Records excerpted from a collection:
■ ■ ■ ■

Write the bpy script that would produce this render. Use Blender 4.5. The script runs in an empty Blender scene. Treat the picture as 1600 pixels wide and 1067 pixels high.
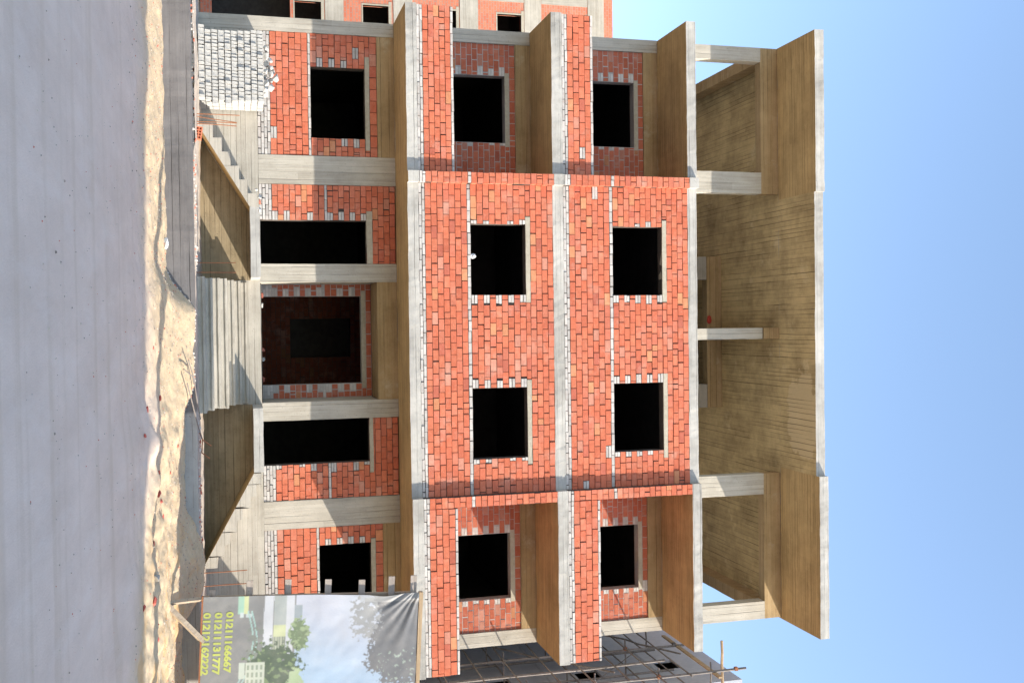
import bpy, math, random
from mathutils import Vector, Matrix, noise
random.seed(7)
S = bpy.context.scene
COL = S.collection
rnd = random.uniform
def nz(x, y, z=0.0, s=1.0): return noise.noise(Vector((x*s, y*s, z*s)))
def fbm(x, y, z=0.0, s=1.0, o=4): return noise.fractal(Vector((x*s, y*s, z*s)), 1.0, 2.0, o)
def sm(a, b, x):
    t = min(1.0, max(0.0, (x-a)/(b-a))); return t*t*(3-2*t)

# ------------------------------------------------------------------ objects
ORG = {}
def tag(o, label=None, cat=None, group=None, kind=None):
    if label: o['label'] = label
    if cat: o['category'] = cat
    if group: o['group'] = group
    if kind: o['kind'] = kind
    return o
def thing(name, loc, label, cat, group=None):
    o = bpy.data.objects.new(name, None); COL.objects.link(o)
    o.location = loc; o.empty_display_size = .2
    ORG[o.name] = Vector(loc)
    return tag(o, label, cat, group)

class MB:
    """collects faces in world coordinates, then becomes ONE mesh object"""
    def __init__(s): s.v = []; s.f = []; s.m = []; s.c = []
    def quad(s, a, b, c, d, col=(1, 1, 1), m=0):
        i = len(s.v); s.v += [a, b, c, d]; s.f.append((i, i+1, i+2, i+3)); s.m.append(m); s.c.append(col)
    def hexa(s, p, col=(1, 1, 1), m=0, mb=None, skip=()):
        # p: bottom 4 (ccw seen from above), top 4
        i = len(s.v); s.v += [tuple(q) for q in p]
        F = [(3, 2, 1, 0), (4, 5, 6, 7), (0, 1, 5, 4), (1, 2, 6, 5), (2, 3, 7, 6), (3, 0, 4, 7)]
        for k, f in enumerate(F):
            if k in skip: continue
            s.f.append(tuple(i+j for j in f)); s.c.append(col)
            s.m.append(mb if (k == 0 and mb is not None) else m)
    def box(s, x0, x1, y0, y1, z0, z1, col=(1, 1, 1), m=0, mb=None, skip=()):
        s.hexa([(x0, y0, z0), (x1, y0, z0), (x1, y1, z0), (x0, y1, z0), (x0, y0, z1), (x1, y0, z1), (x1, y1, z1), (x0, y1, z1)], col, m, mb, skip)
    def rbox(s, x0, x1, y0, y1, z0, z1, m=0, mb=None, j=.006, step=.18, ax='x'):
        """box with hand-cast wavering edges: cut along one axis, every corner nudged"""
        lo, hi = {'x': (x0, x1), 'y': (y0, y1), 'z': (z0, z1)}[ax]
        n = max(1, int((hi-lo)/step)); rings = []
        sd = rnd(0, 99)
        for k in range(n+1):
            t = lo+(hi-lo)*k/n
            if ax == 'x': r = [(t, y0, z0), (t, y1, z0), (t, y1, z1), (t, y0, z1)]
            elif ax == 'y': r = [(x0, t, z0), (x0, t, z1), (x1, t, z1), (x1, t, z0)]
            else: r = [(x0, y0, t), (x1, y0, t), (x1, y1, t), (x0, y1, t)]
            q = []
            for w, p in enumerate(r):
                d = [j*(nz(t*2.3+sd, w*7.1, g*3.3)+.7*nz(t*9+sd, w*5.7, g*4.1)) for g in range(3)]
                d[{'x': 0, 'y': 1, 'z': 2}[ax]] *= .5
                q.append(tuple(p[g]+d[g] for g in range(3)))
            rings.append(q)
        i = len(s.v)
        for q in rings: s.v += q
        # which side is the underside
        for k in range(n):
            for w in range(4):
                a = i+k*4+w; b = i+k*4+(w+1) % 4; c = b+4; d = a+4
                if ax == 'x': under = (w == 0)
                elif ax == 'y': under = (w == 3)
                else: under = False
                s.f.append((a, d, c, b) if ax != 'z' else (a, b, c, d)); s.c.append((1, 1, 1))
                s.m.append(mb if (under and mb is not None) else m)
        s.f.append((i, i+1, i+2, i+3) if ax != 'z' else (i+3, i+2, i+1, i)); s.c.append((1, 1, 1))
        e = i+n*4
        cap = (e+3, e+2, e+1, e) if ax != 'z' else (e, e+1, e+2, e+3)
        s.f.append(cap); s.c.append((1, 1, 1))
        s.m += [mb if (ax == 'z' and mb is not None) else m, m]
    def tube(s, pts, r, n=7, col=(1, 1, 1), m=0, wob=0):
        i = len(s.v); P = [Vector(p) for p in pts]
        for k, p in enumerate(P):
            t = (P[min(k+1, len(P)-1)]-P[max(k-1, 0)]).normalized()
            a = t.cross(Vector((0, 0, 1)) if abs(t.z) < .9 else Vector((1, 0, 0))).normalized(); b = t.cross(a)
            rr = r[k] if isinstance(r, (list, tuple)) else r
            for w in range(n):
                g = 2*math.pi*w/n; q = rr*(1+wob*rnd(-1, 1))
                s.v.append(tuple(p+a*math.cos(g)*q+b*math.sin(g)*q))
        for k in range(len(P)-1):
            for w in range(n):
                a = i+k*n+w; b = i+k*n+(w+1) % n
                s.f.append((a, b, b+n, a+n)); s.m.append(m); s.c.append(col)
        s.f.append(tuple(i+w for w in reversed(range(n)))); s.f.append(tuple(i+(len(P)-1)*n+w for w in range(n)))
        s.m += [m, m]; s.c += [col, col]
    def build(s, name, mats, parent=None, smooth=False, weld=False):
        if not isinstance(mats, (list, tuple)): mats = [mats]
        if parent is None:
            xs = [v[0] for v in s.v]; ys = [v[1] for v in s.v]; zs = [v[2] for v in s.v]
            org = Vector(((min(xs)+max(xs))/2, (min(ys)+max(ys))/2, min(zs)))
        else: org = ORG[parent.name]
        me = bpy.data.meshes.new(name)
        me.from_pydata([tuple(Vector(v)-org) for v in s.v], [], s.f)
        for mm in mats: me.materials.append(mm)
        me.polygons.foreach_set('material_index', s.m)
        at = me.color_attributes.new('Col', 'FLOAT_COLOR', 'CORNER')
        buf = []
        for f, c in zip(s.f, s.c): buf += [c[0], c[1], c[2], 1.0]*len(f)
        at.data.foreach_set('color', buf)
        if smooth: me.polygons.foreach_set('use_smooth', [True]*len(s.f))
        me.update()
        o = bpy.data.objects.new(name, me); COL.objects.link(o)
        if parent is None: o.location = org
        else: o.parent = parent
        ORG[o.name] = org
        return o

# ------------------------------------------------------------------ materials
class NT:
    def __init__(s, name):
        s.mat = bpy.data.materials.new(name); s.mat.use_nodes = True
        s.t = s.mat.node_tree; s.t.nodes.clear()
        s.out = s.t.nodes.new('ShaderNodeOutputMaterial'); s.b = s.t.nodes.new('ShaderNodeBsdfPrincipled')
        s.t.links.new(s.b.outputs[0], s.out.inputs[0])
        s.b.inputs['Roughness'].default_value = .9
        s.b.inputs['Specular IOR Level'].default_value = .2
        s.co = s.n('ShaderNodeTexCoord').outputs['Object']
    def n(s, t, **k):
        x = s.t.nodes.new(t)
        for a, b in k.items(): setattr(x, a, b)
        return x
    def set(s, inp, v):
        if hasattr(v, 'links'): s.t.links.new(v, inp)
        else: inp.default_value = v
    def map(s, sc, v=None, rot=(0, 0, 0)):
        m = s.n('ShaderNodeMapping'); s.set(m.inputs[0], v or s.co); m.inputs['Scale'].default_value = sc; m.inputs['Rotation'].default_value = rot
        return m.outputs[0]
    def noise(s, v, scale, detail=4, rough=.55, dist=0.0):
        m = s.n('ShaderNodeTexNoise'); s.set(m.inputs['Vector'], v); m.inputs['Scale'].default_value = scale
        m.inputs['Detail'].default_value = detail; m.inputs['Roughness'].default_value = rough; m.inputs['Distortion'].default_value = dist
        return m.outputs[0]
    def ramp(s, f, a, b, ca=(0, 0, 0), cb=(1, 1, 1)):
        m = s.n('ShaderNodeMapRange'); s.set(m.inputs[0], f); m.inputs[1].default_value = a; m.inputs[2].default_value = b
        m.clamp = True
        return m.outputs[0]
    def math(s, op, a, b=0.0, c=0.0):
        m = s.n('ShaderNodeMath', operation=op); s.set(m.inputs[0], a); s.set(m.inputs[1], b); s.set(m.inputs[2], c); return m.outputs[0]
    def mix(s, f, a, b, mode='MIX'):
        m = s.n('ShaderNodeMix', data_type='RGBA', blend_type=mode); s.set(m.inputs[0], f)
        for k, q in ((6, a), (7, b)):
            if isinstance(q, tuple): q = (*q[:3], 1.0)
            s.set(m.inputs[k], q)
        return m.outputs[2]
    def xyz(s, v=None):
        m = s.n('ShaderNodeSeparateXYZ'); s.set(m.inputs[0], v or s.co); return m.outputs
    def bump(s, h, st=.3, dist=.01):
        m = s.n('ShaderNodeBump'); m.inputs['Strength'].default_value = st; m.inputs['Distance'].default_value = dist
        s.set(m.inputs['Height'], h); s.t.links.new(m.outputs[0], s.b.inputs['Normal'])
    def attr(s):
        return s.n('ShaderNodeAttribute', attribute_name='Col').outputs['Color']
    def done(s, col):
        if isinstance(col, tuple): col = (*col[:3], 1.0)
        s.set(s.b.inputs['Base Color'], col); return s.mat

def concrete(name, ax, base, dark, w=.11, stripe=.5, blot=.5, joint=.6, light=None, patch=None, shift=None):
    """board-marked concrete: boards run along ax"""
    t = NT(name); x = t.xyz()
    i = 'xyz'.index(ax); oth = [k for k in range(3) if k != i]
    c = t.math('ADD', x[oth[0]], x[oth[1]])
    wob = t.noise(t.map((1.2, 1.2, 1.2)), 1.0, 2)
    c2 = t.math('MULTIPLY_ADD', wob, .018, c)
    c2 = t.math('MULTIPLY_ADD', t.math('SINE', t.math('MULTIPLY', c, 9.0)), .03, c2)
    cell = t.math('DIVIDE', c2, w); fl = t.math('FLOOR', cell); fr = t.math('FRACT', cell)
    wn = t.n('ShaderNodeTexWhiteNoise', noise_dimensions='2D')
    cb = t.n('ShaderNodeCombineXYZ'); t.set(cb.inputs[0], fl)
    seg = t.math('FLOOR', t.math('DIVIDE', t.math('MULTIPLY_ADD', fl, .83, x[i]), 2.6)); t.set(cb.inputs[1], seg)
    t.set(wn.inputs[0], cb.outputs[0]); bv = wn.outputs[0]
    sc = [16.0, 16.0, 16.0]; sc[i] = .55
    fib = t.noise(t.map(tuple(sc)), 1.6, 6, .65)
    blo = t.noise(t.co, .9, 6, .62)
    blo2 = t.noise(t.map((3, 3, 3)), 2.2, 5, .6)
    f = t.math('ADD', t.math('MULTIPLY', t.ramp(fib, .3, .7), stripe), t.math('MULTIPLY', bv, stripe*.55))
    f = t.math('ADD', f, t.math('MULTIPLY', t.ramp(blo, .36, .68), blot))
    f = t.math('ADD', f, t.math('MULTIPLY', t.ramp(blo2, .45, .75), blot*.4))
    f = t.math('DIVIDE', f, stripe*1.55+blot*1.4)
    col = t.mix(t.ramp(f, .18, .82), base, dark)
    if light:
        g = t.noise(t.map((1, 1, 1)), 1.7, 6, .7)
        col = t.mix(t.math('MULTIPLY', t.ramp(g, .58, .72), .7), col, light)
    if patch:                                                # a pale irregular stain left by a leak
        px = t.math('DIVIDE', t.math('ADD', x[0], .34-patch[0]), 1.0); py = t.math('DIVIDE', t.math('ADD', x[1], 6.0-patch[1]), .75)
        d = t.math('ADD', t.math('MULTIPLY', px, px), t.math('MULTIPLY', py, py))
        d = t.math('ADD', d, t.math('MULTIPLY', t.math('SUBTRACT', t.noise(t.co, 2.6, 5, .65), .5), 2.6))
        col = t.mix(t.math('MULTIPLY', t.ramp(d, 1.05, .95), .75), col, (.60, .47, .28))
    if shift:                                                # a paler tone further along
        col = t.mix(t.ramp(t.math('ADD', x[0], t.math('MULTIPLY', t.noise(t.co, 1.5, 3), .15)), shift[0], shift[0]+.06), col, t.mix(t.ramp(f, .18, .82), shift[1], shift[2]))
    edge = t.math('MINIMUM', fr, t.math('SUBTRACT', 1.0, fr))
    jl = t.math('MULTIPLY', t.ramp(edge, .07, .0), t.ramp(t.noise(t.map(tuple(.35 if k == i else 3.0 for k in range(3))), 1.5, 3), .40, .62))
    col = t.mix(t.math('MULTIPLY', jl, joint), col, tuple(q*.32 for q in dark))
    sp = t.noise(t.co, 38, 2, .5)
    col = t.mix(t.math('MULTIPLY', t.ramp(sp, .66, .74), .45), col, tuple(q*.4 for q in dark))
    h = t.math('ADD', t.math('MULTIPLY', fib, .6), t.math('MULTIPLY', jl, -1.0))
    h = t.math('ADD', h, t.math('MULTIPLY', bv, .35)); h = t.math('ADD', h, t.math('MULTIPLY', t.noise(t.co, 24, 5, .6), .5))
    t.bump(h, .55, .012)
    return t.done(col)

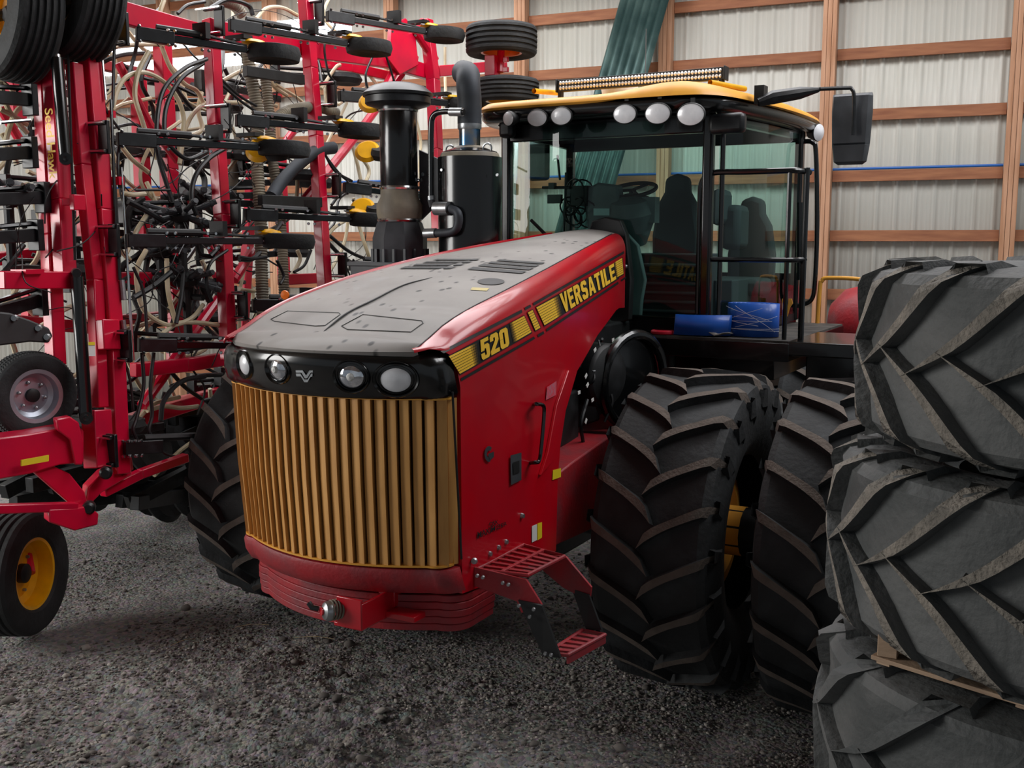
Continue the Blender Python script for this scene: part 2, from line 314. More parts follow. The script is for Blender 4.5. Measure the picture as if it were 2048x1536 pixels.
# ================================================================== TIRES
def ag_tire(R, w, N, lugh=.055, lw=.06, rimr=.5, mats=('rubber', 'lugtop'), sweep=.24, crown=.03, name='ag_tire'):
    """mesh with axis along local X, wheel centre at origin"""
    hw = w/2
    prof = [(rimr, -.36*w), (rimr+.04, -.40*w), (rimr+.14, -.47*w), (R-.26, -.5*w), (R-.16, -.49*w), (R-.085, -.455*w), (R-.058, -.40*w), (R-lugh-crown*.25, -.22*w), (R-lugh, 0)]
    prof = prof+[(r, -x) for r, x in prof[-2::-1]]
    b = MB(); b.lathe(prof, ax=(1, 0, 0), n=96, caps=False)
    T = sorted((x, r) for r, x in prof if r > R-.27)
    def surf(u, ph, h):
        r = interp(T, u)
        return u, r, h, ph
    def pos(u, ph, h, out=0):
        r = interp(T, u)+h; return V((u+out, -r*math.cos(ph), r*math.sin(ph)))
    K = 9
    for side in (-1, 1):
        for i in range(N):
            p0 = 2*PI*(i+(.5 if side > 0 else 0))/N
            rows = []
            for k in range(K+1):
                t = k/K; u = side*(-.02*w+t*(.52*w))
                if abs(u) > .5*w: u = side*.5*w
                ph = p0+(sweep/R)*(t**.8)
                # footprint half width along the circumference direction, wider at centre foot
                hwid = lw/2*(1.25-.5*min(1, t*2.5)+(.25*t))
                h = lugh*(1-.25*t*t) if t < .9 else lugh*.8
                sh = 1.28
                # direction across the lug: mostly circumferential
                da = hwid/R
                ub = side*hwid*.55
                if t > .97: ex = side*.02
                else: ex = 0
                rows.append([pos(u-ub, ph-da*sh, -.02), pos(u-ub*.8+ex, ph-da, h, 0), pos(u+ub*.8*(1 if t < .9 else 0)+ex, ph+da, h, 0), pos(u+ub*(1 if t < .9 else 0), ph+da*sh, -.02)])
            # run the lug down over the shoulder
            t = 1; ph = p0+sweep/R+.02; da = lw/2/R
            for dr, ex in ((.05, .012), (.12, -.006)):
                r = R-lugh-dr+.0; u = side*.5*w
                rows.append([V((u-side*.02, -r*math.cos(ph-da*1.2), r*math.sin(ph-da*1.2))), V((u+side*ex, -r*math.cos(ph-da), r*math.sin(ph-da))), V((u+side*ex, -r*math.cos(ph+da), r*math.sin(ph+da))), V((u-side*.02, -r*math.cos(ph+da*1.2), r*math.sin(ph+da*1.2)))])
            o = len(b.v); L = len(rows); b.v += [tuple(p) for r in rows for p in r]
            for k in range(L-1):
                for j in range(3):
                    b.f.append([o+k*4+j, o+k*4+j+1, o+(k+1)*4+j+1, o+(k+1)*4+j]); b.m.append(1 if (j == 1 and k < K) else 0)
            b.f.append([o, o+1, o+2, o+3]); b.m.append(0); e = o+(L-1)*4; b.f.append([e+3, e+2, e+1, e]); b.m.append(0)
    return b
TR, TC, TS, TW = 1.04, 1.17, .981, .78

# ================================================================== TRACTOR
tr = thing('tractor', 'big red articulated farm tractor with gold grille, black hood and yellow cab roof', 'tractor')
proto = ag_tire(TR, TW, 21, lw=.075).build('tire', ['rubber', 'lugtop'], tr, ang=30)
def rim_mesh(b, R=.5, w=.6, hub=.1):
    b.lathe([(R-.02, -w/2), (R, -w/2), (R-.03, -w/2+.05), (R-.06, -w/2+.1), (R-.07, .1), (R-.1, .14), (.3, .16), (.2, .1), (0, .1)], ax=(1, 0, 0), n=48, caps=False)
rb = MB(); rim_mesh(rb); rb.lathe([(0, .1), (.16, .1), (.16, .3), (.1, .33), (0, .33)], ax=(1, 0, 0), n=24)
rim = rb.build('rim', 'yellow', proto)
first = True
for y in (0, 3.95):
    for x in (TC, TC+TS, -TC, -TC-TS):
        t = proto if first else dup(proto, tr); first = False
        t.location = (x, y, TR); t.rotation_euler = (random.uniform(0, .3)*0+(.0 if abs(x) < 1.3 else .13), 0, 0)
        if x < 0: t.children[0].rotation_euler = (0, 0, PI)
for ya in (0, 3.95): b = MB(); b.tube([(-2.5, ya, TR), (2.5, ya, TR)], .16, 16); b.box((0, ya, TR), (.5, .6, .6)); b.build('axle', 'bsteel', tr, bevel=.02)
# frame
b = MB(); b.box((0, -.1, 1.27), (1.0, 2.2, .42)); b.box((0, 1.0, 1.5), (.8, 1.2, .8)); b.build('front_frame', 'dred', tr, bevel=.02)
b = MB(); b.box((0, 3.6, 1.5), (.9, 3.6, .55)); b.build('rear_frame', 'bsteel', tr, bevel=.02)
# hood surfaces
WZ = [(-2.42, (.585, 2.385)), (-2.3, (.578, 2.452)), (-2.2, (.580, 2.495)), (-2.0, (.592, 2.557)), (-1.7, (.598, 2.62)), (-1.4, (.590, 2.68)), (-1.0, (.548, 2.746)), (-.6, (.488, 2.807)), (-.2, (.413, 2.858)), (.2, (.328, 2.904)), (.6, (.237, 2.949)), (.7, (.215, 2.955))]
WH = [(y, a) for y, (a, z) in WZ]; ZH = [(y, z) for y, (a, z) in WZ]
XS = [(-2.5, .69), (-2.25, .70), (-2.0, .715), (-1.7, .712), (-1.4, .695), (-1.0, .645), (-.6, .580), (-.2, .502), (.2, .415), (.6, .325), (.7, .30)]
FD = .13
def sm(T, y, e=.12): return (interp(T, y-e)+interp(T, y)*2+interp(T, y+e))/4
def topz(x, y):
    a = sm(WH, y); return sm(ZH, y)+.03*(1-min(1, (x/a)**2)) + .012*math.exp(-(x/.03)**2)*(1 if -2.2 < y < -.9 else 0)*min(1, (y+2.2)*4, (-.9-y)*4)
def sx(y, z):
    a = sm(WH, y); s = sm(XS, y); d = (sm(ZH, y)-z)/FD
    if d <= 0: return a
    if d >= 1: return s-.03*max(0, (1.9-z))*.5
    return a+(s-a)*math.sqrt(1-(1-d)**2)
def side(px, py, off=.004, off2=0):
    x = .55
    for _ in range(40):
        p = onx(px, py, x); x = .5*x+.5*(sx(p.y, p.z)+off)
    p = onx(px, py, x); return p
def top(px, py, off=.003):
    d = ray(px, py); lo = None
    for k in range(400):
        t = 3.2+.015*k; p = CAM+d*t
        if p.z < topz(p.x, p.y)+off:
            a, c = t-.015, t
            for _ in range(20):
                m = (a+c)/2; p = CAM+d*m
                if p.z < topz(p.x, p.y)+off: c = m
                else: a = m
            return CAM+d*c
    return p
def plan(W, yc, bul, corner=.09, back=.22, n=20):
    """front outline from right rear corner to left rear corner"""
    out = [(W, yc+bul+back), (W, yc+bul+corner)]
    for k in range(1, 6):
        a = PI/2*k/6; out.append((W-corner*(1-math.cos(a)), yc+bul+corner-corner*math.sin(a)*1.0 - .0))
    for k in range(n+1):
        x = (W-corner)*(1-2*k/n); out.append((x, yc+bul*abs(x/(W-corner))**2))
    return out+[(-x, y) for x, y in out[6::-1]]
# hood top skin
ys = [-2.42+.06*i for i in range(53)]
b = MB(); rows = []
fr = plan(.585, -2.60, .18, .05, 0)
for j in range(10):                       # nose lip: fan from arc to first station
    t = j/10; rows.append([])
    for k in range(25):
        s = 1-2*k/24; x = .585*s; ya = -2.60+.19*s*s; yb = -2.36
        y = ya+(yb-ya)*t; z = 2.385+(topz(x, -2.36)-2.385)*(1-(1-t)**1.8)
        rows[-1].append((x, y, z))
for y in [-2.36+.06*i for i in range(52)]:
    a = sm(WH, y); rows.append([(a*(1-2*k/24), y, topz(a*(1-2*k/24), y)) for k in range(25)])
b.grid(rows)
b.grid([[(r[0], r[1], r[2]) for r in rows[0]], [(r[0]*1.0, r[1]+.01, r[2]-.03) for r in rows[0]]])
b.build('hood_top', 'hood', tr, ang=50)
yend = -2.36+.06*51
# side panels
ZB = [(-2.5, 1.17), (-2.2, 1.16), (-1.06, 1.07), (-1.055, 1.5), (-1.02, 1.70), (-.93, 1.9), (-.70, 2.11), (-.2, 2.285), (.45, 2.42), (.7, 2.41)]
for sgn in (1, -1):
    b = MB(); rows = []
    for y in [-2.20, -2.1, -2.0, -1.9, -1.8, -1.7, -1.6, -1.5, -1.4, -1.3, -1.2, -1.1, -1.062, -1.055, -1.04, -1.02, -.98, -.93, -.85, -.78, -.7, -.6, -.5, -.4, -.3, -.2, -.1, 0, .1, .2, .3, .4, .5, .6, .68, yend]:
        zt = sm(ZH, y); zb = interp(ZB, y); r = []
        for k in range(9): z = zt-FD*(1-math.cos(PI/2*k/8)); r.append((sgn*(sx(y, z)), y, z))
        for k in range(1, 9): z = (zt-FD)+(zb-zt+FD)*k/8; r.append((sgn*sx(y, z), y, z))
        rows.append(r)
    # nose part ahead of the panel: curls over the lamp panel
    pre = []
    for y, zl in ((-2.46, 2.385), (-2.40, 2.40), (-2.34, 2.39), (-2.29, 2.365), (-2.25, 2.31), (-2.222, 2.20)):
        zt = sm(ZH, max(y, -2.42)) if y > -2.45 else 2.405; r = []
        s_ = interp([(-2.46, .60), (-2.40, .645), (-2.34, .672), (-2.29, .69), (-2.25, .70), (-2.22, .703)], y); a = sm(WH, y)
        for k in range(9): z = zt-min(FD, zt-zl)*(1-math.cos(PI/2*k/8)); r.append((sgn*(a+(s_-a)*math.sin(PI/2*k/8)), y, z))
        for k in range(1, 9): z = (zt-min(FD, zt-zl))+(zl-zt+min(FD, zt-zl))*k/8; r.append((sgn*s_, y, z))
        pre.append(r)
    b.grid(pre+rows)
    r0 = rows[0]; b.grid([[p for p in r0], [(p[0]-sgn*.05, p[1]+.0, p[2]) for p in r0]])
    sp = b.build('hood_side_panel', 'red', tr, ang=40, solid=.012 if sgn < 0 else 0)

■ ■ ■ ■

TASK TO CARRY OUT:
Without the pictures, write out the lines from the beginning of the entries through the line with "return tag(o, label, cat, group)".

WRITTEN ANSWER:
Write the bpy script that would produce this render. Use Blender 4.5. The script runs in an empty Blender scene. Treat the picture as 1600 pixels wide and 1067 pixels high.
import bpy, math, random
from mathutils import Vector, Matrix, noise
random.seed(7)
S = bpy.context.scene
COL = S.collection
rnd = random.uniform
def nz(x, y, z=0.0, s=1.0): return noise.noise(Vector((x*s, y*s, z*s)))
def fbm(x, y, z=0.0, s=1.0, o=4): return noise.fractal(Vector((x*s, y*s, z*s)), 1.0, 2.0, o)
def sm(a, b, x):
    t = min(1.0, max(0.0, (x-a)/(b-a))); return t*t*(3-2*t)

# ------------------------------------------------------------------ objects
ORG = {}
def tag(o, label=None, cat=None, group=None, kind=None):
    if label: o['label'] = label
    if cat: o['category'] = cat
    if group: o['group'] = group
    if kind: o['kind'] = kind
    return o
def thing(name, loc, label, cat, group=None):
    o = bpy.data.objects.new(name, None); COL.objects.link(o)
    o.location = loc; o.empty_display_size = .2
    ORG[o.name] = Vector(loc)
    return tag(o, label, cat, group)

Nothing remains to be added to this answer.